Biography from PAA: “Steve is best known as the creator of the Integrated Public Use Microdata Series (IPUMS), the world’s largest population database, spanning two centuries and 100 countries. Steve’s lifelong addiction to data began early. By age eight, he was coding data for a penny a case for his parents, economists Richard and Nancy Ruggles. Leaving home brought no escape; as an undergraduate at the University of Wisconsin, Steve became interested in historical demography and joined the Center for Demography and Ecology. Steve went on to graduate school in history at the University of Pennsylvania, where Sam Preston showed up bearing the brand-new 1900 Public Use Sample that became the centerpiece of Steve’s dissertation (as well as of his moving article, “Confessions of a Micro-Simulator”). After receiving his Ph.D.in 1984, Steve returned to Wisconsin as a postdoc. While at Penn and Wisconsin, Steve observed planning and production for two major historical census projects directed by Preston and Hal Winsborough. This exposure to like-minded data enthusiasts sealed his scholarly fate.
When Steve arrived at the University of Minnesota, he partnered with Russell Menard to obtain funding from NIH and NSF to create samples of the 1850 and 1880 censuses. By 1991, public use microdata files existed for eight U.S. census years between 1880 and 1980, potentially allowing consistent analysis of long-run demographic change. Steve was awarded a grant to make a compatible version of all these datasets and the IPUMS was born. To make IPUMS possible, Steve designed several significant innovations, including the first metadata-based data integration system (1991) and the first interactive website for large scale data dissemination (1995).
In 1999, when the U.S. census series was nearly complete, Steve and his colleagues expanded IPUMS beyond U.S. census data to include international microdata and data from the Current Population Survey. IPUMS data integration technology underlies other large-scale projects, including the Integrated Health Interview Series (IHIS) and the Integrated Demographic and Health Series (IDHS). In 2001, Steve and John Adams received an NSF grant to create the National Historical Geographic Information System (NHGIS), a comprehensive source for aggregate statistical data and geographic data describing spatial characteristics of the U.S. population from 1790 to the present. Steve and collaborators are now working on Terra Populus, which integrates global data on population and the environment over the past two centuries. The newest project is “Big Microdata,” which aims to develop complete microdata for all U.S. censuses between 1790 and 1940, covering 700 million persons. He is also working with the Census Bureau to convert Census Bureau internal microdata to IPUMS format and to link the historical census data to modern censuses, surveys, and administrative records.

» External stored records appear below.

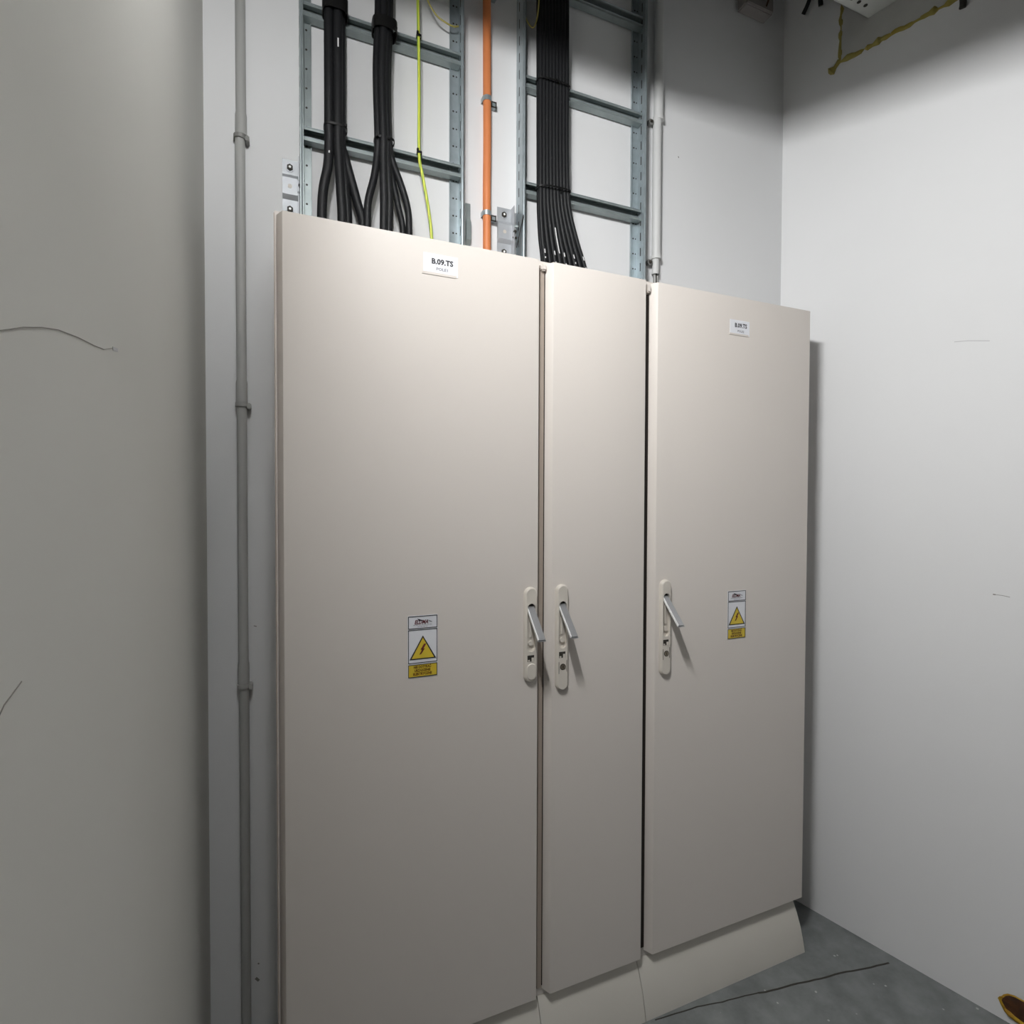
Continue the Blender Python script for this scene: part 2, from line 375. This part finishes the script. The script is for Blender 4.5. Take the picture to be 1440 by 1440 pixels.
# ------------------------------------------------------------ cable ladders
def ladder(label, xa, xb, seed, brackets):
    r = thing('cable_ladder', label, 'cable ladder', ((xa+xb)/2, D, 2.2), 'galvanised cable ladders on the back wall')
    z0, z1 = 2.183, CEIL-.02
    for side, xw in ((1, xa), (-1, xb)):
        m = MB(); f = side
        pr = [(xw, .198), (xw, D-.003), (xw+f*.030, D-.003), (xw+f*.030, D-.010), (xw+f*.028, D-.010), (xw+f*.028, D-.005), (xw+f*.002, D-.005), (xw+f*.002, .200), (xw+f*.009, .200), (xw+f*.009, .198)]
        if f < 0: pr = pr[::-1]
        m.prism(pr, 'z', z0, z1, 'galv_dark' if side == 1 and seed == 0 else 'galv')
        # bright rolled front edge
        m.tube([(xw+f*.0045, .1975, z0), (xw+f*.0045, .1975, z1)], .0022, 'galv', 8)
        k = 0; z = z0+.02
        while z < z1-.05:
            m.box(xw-.0004, xw+.0024*f if f > 0 else xw+.0004, .2235, .2275, z, z+.027, 'dark') if f > 0 else m.box(xw-.0024, xw+.0004, .2235, .2275, z, z+.027, 'dark')
            m.disc((xw+f*.018, D-.0048, z+.0135), (0, -1, 0), .0028, .0006, 'dark', 10)
            if k % 1 == 0: m.disc((xw+f*.0085, D-.0048, z+.0135), (0, -1, 0), .0022, .0006, 'dark', 10)
            z += .0505; k += 1
        child(m, 'rail', r)
    for z in (2.505, 2.825, 3.14, 3.455):
        m = MB(); a, b_ = xa+.0035, xb-.0035
        # C profile, open to the front
        pr = [(.243, z-.036), (.243, z), (.219, z), (.219, z-.0085), (.2205, z-.0085), (.2205, z-.0015), (.2415, z-.0015), (.2415, z-.0345), (.2205, z-.0345), (.2205, z-.0275), (.219, z-.0275), (.219, z-.036)]
        m.prism(pr, 'x', a, b_, 'galv_dark')
        m.tube([(a, .2193, z-.0015), (b_, .2193, z-.0015)], .0016, 'galv', 6); m.tube([(a, .2193, z-.0275), (b_, .2193, z-.0275)], .0014, 'galv', 6)
        x = a+.02
        while x < b_-.03: m.box(x, x+.020, .2408, .2419, z-.0225, z-.0135, 'dark'); x += .048
        child(m, 'rung', r)
    for (bx0, bx1, bz0, bz1, dark) in brackets:
        m = MB(); k = 'galv_dark' if dark else 'zinc'  # dark bracket: the shadow it lies in is put into the colour
        h = bz1-bz0; q = lambda t: bz0+h*t
        out = [(D-.004, q(0)), (D-.004, q(.30)), (D-.013, q(.37)), (D-.013, q(.66)), (D-.004, q(.74)), (D-.004, q(1)), (D-.001, q(1)), (D-.001, q(.0))]
        m.prism(out, 'x', bx0, bx1, k)
        if not dark: m.box(bx1-.002, bx1, D-.030, D-.001, q(.0), q(1), k)
        bk = child(m, 'wall_bracket', r, 'stepped wall bracket, its shade put into a dark colour' if dark else 'bright zinc stepped wall bracket')
        if not dark:
            cx = bx0+(bx1-bx0)*.45
            for tz in (.13, .86):
                w = MB(); w.disc((cx, D-.004, q(tz)), (0, -1, 0), .0112, .0015, 'zinc'); w.disc((cx, D-.0055, q(tz)), (0, -1, 0), .0082, .004, 'dark', 6); w.disc((cx, D-.0095, q(tz)), (0, -1, 0), .0032, .001, 'steel_glint', 8)
                child(w, 'bolt', bk)
            w = MB(); w.disc((bx1+.002, D-.024, q(.50)), (0, -1, 0), .005, .006, 'dark', 6); w.tube([(bx1-.002, D-.022, q(.62)), (bx1+.012, D-.03, q(.60))], .0035, 'galv_dark', 8); w.tube([(bx1-.002, D-.022, q(.40)), (bx1+.008, D-.03, q(.38))], .003, 'dark', 8)
            child(w, 'clamp_screw', bk)
            w = MB(); w.disc((cx, D-.0128, q(.51)), (0, -1, 0), .0055, .0008, 'recess', 14); child(w, 'slot', bk)
    return r
ladder('galvanised cable ladder on the left, carrying two round black cable bundles and a green wire', .042, .4815, 0,
       [(.000, .0405, 2.275, 2.424, False), (.502, .517, 2.24, 2.414, True)])
ladder('galvanised steel cable ladder on the right, carrying one wide black cable bundle', .6655, 1.113, 1,
       [(.603, .6495, 2.270, 2.424, False)])

# ------------------------------------------------------------ cables
def cable(name, pts, r, k, label, cat, group=None, marks=()):
    P = spline(pts, 8); m = MB(); m.tube(P, r, k, 12)
    for (t, ln) in marks:     # small white print on the front of the sheath
        i = min(int(t*(len(P)-1)), len(P)-2); p = P[i]; q = P[i+1]; d = (q-p).normalized()
        c = p+Vector((0, -1, 0))*(r+.0001)
        m.poly([[c+Vector((s*.0016, -.0003 if w else .001, 0))+d*e for s, w in ((-1, 0), (-1, 1), (1, 1), (1, 0))] for e in (-ln/2, ln/2)], 'print')
    return tag(m.done(name), label, cat, group)
ZC = 2.181; TOP = CEIL-.03
gA = 'cables of the left round bundle'; gB = 'cables of the right round bundle on the left ladder'; gC = 'cables of the wide bundle'
yA = .1895
# left bundle: (x top, y top), then the spread below the tie at z ~2.48
L1 = [(.1125, yA, [(.113, 2.46), (.1095, 2.40), (.0985, 2.34), (.0945, 2.28)], 'leftmost strand of the left cable bundle, bending away to the left'),
      (.1345, yA-.003, [(.135, 2.46), (.138, 2.40), (.141, 2.34), (.1445, 2.28)], 'second strand of the left cable bundle, hanging straight down'),
      (.1440, yA+.016, [(.146, 2.46), (.151, 2.40), (.1565, 2.34), (.1600, 2.28)], 'third strand of the left cable bundle, behind the straight one'),
      (.1250, yA+.018, [(.148, 2.46), (.166, 2.40), (.186, 2.33), (.2020, 2.27)], 'rightmost strand of the left cable bundle, slanting down to the right')]
for xt, yt, sp, lb in L1:
    cable('power_cable', [(xt, yt, TOP), (xt+.001, yt, 3.1), (xt, yt, 2.83), (xt, yt, 2.65), (xt, yt, 2.505)]+[(x, yt+.003, z) for x, z in sp]+[(sp[-1][0], yt+.004, ZC)],
          .0122, 'black', 'black cable, '+lb, 'cable', gA, [(.62, .006)] if lb.startswith('leftmost') else ([(.3, .022)] if lb.startswith('second') else ()))
L2 = [(.2375, yA, [(.236, 2.46), (.228, 2.40), (.212, 2.33), (.2090, 2.27)], 'leftmost strand of the second cable bundle, curving out to the left'),
      (.2505, yA-.008, [(.2505, 2.46), (.2515, 2.40), (.2525, 2.34), (.2520, 2.28)], 'front middle strand of the second cable bundle'),
      (.2620, yA, [(.262, 2.46), (.2655, 2.40), (.268, 2.34), (.2665, 2.28)], 'second middle strand of the second cable bundle'),
      (.2560, yA+.017, [(.270, 2.46), (.282, 2.40), (.296, 2.34), (.3080, 2.28)], 'thin inner strand on the right of the second cable bundle'),
      (.2700, yA+.014, [(.279, 2.46), (.303, 2.40), (.321, 2.34), (.3250, 2.28)], 'rightmost strand of the second cable bundle, bowed out to the right')]
for i, (xt, yt, sp, lb) in enumerate(L2):
    xo = .0015
    cable('power_cable', [(xt+xo, yt, TOP), (xt+xo, yt, 3.1), (xt+xo, yt, 2.84), (xt-.004, yt, 2.68), (xt, yt, 2.505)]+[(x, yt+.003, z) for x, z in sp]+[(sp[-1][0]-.002, yt+.004, ZC)],
          (.0100, .0112, .0112, .0088, .0095)[i], 'black', 'black cable, '+lb, 'cable', gB)
def fan(i, n, back):
    u = i/(n-1)
    xt = .7235+u*.0905; y = .198 if not back else .2105
    xb = .7425+u*.148
    cable('control_cable', [(xt, y, TOP), (xt-.001, y, 3.1), (xt, y, 2.8), (xt+.001, y-.001*math.sin(i*2.1), 2.62), (xt+.002+u*.003, y, 2.485),
                            (xt+.004+u*.012, y+.002, 2.42), ((xt*.5+xb*.5)+u*.004, y+.003, 2.34), (xb-u*.006, y+.004, 2.265), (xb+u*.012, y+.004, ZC)],
          .0068 if not back else .0072, 'black',
          {0: 'black cable at the left edge of the wide bundle, hanging nearly straight', n-1: 'black cable at the right edge of the wide bundle, fanning out furthest'}.get(i, 'black cable in the middle of the wide bundle fanning out over the narrow cabinet') if not back
          else 'black cable in the rear layer of the wide bundle on the right ladder', 'cable', gC,
          [(.86+.015*((i*7) % 3), .005), (.83, .012)] if (not back and i % 2 == 0) else ([(.72, .02), (.765, .03), (.80, .035)] if (i == 3 and not back) else ()))
for i in range(9): fan(i, 9, False)
for i in range(8): fan(i+.001, 8, True) if False else fan(i, 8, True)

def tie(cx, cy, z, rx, ry, label, w=.004, tail=None, slope=0., group='black cable ties'):
    m = MB(); n = 28; pts = [(cx+rx*math.copysign(abs(math.cos(t))**.6, math.cos(t)), cy+ry*math.copysign(abs(math.sin(t))**.6, math.sin(t)), z+slope*math.cos(t)) for t in [2*PI*q/n for q in range(n)]]
    loops = []
    P = [Vector(p) for p in pts]; c = Vector((cx, cy, z))
    for j in range(n):
        p = P[j]; o = (p-c); o.z = 0; o.normalize()
        loops.append([p+Vector((0, 0, -w/2)), p+o*.0012+Vector((0, 0, -w/2)), p+o*.0012+Vector((0, 0, w/2)), p+Vector((0, 0, w/2))])
    loops.append(loops[0]); m.poly(loops, 'tie', cap=False)
    if tail: m.box(cx+tail[0]-.003, cx+tail[0]+.003, cy-ry-.006, cy-ry+.0005, z-.004+tail[1], z+.003+tail[1], 'tie', .001)
    return tag(m.done('cable_tie'), label, 'cable tie', group)
tie(.1290, .197, 2.503, .0285, .0215, 'black tie round the left cable bundle on the lower rung', .006, (.024, .001))
tie(.1290, .197, 2.815, .031, .028, 'wide black wrap round the left cable bundle on the upper rung', .045, (.02, .02))
tie(.2545, .194, 2.500, .0262, .0200, 'black tie round the second cable bundle on the lower rung', .006, (-.022, -.001))
tie(.2560, .196, 2.800, .032, .028, 'wide black wrap round the second cable bundle on the upper rung', .030, (.026, -.012))
tie(.7705, .2035, 2.487, .0570, .0215, 'thin black tie round the wide cable bundle on the lower rung', .005, (.014, -.006), slope=.004)
tie(.7690, .2035, 2.806, .0550, .0215, 'thin black tie round the wide cable bundle on the upper rung', .005, (.0, 0))

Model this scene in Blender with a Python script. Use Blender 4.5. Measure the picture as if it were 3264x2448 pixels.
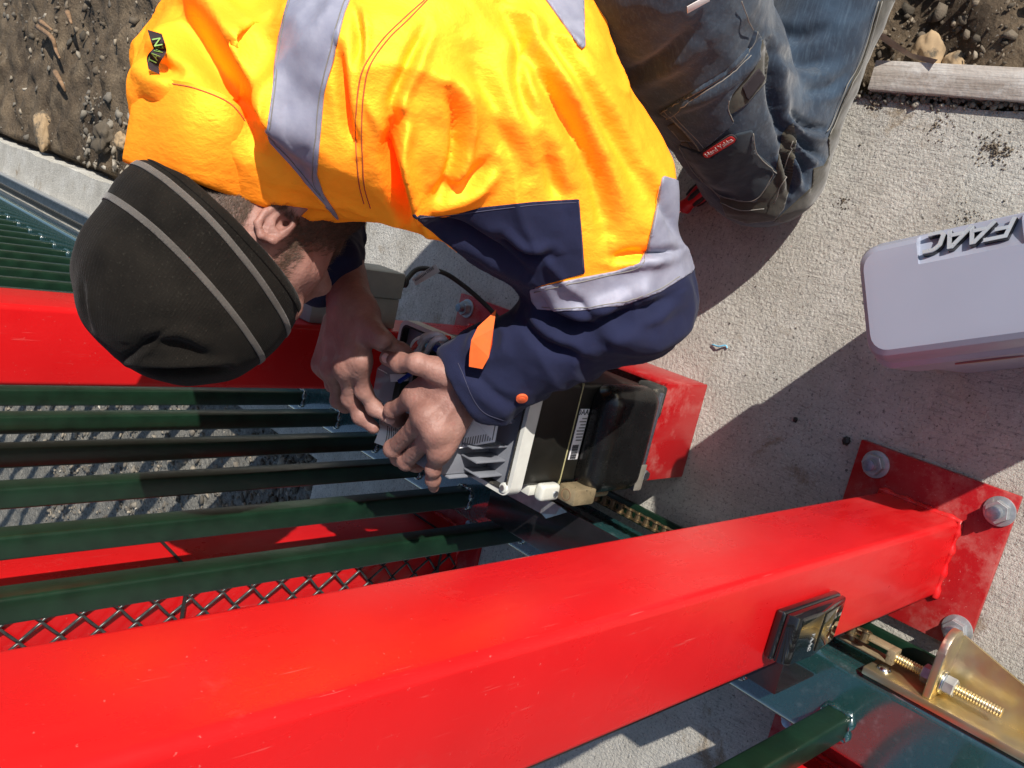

Steve’s contributions to demography are not solely the data infrastructure that underlies so much scholarship in our field. His own research focuses on historical family demography, especially on long-run changes in intergenerational co-residence, single parenthood, divorce, and marriage. In a book and more than 30 articles, he has analyzed the impact of demographic and economic change on family composition, marriage, and divorce. He has consistently taken positions at odds with the conventional wisdom. For example, Steve argued that Early Modern England did not have a nuclear family system, that family reconstitutions studies are systematically biased by migration censoring, and that divorce risk in the U.S. has risen substantially since 1980. Departing from cultural interpretations of family change, Steve argues that families in developed countries were transformed by industrialization and the rise of wage labor, first among men and then among women.
Steve is also the founding Director of the Minnesota Population Center. The Center was established in 2000 with 20 members and a small grant from the University of Minnesota. Shortly thereafter, Steve submitted a successful proposal for a R24 center grant from NICHD. MPC has grown to serve 95 population researchers from 10 colleges and 26 departments at the University of Minnesota—and more than 70,000 researchers worldwide who use MPC data.
Steve has been recognized for his service to the field and his academic accomplishments by American Sociological Association, Social Science History Association, the Inter-university Consortium for Political and Social Research, and the PAA. Steve was honored to serve as the President of the PAA in 2015.”